Former State Bar president stands by state of lawyer advertising

By John O'Brien | Jun 23, 2006

Elliot Hicks CHARLESTON - Elliot Hicks, former president of the State Bar Association, doesn't remember ever hearing an attorney spout off a limerick during an advertisement.

Elliot Hicks

CHARLESTON - Elliot Hicks, former president of the State Bar Association, doesn't remember ever hearing an attorney spout off a limerick during an advertisement.

He says the perceived problem with lawyer ads has more to do with the public's inability to get things out of its head.

Hicks led a meeting of the Lawyer Advertising Commission June 13, hoping to address certain concerns that have risen over the subject. He says people are misconstruing overexposure as indecency.

"It was interesting to listen to what people consider tasteless," said Hicks, now the Chairman of the Lawyer Advertising Commission and manager of the Hawkins and Parnell law firm in Charleston. "If ads run too frequently, people get confused in their minds and consider it tasteless.

"Some of the popular ads are played so much people know the jingle and the phone number. That's effectiveness."

State Senate Majority Leader Truman Chafin, an attorney from Mingo County, doesn't think so. He wrote in a recent resolution that the legal profession's once-highly regarded reputation has been damaged by "catchy limericks, jingles and punch-lines."

Hicks says citing limericks is a bit of a mistake, as is thinking major changes are needed with the Lawyer Disciplinary Board because of the current state of lawyer advertising.

"It's been portrayed as three lonely lawyers sitting in the lawyer disciplinary building doing nothing," Hicks said. "We have a 19-member panel to investigate and hear complaints.

"We have an effective mechanism, large and very influential."

Hicks says when the Disciplinary Board becomes aware with an advertising problem, such as the promise of results, it is often taken care of without charges being brought.

He said lawyers are taken aside, told of the problem and encouraged to change the advertisement. Most of the time, they comply to avoid disciplinary action.

After all, no lawyer wants bad publicity.

"The marketplace will help people police themselves," Hicks said. "They can't afford to run ads that are ineffective.

"If a lawyer loses credibility, they won't have any clients."

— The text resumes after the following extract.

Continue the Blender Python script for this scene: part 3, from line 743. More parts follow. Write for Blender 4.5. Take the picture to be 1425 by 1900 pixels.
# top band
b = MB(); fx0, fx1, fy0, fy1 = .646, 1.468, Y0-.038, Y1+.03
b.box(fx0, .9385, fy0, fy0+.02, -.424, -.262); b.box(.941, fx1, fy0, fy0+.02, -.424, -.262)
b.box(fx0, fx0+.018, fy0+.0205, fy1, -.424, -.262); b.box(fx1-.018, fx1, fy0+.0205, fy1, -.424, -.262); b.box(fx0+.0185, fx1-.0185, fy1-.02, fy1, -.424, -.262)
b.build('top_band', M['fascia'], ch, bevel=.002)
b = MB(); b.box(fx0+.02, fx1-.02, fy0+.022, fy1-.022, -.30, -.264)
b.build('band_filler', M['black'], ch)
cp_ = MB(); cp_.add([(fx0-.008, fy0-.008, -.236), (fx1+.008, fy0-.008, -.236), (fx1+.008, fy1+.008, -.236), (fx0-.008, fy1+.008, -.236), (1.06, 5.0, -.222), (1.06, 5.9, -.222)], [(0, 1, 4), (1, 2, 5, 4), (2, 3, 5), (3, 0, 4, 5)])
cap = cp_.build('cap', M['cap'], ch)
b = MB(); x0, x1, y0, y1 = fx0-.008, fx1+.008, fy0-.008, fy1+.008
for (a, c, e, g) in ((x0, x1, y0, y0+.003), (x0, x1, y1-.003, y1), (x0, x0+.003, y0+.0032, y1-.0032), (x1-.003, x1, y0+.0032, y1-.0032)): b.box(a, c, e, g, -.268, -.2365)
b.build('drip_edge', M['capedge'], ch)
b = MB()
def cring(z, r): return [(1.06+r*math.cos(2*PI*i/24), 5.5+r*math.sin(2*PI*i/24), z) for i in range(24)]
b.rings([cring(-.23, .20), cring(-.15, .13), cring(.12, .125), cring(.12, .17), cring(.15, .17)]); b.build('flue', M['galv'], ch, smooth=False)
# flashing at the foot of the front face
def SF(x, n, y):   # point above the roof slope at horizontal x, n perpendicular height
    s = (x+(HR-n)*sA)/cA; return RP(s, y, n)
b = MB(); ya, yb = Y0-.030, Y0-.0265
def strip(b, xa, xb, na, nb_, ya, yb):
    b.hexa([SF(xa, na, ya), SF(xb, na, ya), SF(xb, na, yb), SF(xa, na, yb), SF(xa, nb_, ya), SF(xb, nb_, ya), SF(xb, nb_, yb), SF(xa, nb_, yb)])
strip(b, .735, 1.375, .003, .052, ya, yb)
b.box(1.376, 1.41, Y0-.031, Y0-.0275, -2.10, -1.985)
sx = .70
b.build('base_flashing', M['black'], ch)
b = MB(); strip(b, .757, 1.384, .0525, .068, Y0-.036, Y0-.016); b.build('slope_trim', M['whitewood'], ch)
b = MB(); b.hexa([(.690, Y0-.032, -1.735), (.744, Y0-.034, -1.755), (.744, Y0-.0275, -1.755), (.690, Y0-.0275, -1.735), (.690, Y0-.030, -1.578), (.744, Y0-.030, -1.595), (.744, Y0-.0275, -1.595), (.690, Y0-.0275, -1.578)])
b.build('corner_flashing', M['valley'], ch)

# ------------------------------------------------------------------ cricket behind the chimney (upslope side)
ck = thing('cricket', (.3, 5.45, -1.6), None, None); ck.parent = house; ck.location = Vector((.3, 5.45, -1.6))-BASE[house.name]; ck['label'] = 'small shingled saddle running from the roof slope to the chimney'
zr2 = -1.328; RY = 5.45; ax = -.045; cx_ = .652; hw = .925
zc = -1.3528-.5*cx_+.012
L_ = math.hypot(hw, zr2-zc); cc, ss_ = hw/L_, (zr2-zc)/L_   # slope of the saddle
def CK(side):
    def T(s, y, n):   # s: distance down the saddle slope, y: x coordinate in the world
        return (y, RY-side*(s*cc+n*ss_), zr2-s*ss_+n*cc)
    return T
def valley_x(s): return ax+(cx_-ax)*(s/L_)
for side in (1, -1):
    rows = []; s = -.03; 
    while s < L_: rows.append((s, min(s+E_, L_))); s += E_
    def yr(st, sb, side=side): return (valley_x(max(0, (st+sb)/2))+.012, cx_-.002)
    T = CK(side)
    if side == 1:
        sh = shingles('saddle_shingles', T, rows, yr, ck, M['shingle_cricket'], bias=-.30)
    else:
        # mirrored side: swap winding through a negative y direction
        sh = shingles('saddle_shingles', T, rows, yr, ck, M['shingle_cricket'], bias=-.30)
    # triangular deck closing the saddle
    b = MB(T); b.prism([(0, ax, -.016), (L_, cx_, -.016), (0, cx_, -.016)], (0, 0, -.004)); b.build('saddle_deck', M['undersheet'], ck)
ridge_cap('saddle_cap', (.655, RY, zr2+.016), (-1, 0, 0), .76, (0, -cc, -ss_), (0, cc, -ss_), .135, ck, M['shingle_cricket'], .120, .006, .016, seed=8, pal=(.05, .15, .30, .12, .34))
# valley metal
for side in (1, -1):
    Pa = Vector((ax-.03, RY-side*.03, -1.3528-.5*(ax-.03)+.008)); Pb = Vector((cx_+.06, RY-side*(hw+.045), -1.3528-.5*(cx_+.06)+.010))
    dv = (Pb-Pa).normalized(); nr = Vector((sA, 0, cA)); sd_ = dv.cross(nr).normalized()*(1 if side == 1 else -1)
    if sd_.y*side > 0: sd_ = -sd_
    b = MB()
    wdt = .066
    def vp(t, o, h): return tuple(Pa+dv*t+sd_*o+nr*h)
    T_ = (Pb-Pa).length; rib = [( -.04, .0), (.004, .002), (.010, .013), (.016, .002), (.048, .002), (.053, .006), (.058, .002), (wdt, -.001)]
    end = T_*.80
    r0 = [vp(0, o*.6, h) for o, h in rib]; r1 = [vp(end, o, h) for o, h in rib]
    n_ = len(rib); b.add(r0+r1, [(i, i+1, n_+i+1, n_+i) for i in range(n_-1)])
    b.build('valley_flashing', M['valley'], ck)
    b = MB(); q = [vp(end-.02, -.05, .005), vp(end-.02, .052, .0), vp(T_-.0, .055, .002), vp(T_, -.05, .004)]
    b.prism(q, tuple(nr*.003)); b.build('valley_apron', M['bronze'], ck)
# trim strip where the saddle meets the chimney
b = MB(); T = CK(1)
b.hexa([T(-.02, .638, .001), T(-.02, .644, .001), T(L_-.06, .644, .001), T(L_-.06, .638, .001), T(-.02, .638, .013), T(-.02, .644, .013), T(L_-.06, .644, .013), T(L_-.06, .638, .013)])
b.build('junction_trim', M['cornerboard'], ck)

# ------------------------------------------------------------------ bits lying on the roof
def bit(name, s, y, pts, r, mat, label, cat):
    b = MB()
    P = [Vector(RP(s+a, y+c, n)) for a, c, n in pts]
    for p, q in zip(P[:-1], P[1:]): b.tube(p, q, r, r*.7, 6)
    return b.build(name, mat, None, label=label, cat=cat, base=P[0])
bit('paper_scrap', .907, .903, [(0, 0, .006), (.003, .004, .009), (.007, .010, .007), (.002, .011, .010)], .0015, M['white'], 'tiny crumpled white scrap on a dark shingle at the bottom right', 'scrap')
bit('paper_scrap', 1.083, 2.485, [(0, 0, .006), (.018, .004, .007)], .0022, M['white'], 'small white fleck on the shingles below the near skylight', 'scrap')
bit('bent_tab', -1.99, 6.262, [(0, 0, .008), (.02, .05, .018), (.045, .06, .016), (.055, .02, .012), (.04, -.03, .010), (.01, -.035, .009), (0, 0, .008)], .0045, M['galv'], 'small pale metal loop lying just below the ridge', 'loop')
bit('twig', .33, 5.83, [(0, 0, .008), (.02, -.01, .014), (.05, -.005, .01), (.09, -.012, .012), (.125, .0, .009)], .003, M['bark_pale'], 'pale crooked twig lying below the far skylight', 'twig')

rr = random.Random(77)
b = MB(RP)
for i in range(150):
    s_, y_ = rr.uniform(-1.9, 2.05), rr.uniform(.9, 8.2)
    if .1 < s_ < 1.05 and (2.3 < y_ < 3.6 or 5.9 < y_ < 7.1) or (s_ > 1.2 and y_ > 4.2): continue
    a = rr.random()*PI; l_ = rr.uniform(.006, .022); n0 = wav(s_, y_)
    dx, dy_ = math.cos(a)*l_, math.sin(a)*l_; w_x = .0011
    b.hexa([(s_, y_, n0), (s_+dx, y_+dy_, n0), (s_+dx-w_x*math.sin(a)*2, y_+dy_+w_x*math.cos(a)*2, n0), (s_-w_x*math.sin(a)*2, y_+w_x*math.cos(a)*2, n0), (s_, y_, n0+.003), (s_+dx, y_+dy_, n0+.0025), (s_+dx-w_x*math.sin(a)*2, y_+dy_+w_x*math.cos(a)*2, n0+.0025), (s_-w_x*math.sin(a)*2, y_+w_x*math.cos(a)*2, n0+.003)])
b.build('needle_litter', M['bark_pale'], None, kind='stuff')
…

Former State Supreme Court Judge Margaret Workman was recently told by the Disciplinary Board that she is allowed to wear a judge's robe in advertisements for her private practice, though it would be discouraged. Citizens Against Lawsuit Abuse had filed a complaint claiming the robe could convince potential clients that Workman has extra sway with the state's judges.

Chafin says lawyers now have huge advertising budgets that help them portray themselves as "heavy hitters" who "won't take no for an answer."

"Out of all those ads out there, ones that we really find to be tasteless and unacceptable are very, very few," Hicks said. "Those found tasteless by most people are because of their frequency. It's not anything to do with the ad or misleading statements."

Hicks said one of the jobs of his committee is to look at advertisements in other states to see how West Virginia compares. The situation in Iowa, he says, has restrictions that have left attorneys advertising their "name, rank and serial number, and that's it."

He added, "What they try to do is render it ineffective so people won't do it.

"We have people from all over the state on our commission. It was interesting how many different ads we see, like from the Northern Panhandle where you have the Pittsburgh lawyers. We're in the center of the state and not influenced by many lawyers who aren't West Virginia lawyers."

As far as Chafin and the rest of the Legislature getting involved, Hicks doesn't seemed concerned even though Chafin has called for a subcommittee to study "the feasibility and attendant legal ramifications, part and parcel of any proposed legislation designed to stringently restrict and suppress the current perimeters within which lawyers advertise."

"To say the Legislature is involved in this is not accurate. There is a legislator involved," he said. "The Governor hasn't called for a special session on this. It's not an aspect of his State of the State Address."

The committee's proposal will look a lot like the one it put forth in 1999, though it will not offer a standing commission on the matter. Hicks said "It's too cumbersome."

What it will offer are better guidelines for the Disciplinary Board to follow, he said.

But any limericks out there, for now, will continue.

"A lot of things people complain about are not going to change," Hicks said. "Lawyers find advertising to be effective or they wouldn't do it.

"You will see more disclaimers when a person isn't a client. When it's an actor, there will be things that tell you that. But you won't see a change in the frequency of advertising."